À problemática da relação eu-outro dediquei bastante estudo e reflexão. Sobre o tema, li, com grande proveito, a obra de dois filósofos do século XX: Martin Buber (1878-1965) e Emmanuel Lévinas (1906-1995). A obra deste último é, pode dizer-se, uma constante reflexão sobre o que é e o que acontece num encontro entre um “eu” e um “outro”, isto é, um encontro face a face de dois eus cada um com a sua individualidade. Uma primeira nota a ter em conta, como é evidente, é que a relação eu-outro é distinta da relação entre o “eu” e as “coisas do mundo”. Nesta dá-se um ato de conhecimento; o eu apodera-se do objeto e torna-o seu, assenhoreia-se dele.
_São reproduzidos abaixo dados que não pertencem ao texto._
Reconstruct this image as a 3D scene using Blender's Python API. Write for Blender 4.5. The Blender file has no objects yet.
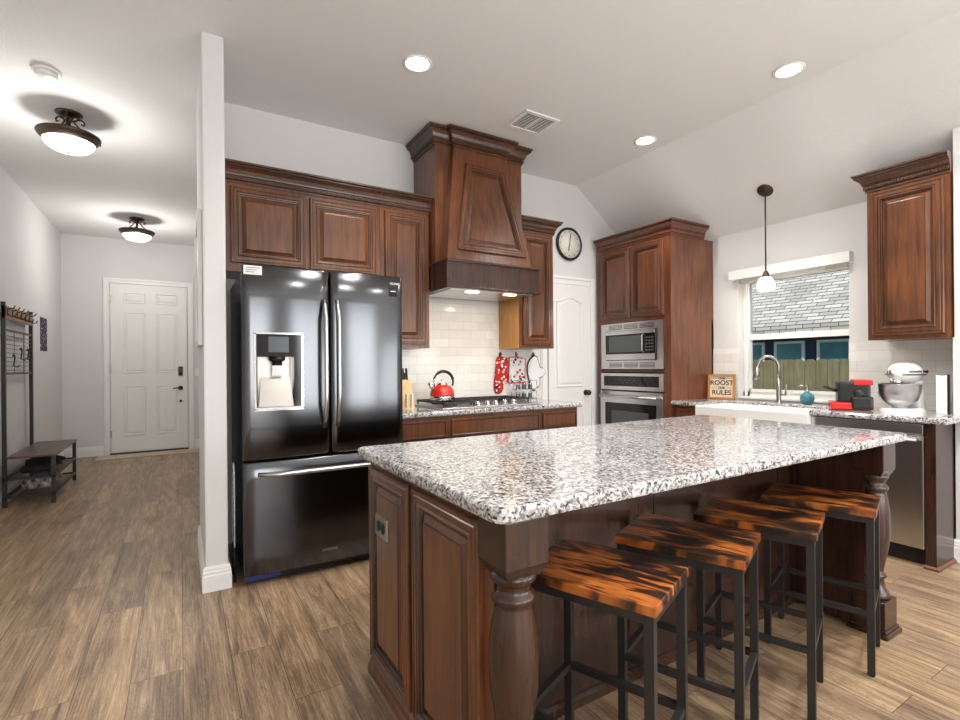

Na relação eu-outro, por mais apurado e abrangente que seja o conhecimento do eu sobre o outro, este sempre lhe escapa; há nele um plus impossível de dominar. Por mais que eu descreva aquele que encontrou, o encontro com esse alguém é sempre incompleto; devido à alteridade, está sempre marcado por uma separação insuperável; o outro é, por natureza, esquivo, porque nunca consigo reduzi-lo a um mero objeto e, por isso, diz Lévinas, o outro é rosto; é possível descrever uma máscara, mas não um rosto. O rosto distingue-se de uma máscara, porque não é uma fachada inerte; o rosto escapa ao meu olhar, porque “o rosto fala”, “no rosto do outro brilha o rasto do infinito”, diz o filósofo; isto é, o rosto é mistério, é absolutamente transcendente. É por tudo isso que muitas vezes dizemos, a propósito de alguém com quem convivemos intensamente: “eu pensei que o/a conhecia bem, mas estava enganado”.Estar perante alguém é estar perante uma surpresa constante.
A presença das tecnologias da comunicação nas nossas vidas é uma realidade incontornável e veio para ficar. Por outro lado, a intersubjetividade, as relações eu-outro e eu-outros, são constitutivas da nossa humanidade. Para um bom funcionamento da nossa sociedade há que encontrar um equilíbrio entre o uso das tecnologias da comunicação e as relações humanas, pelo que se exige uma atenção redobrada de todos, em especial dos educadores, na aprendizagem das relações intersubjetivas.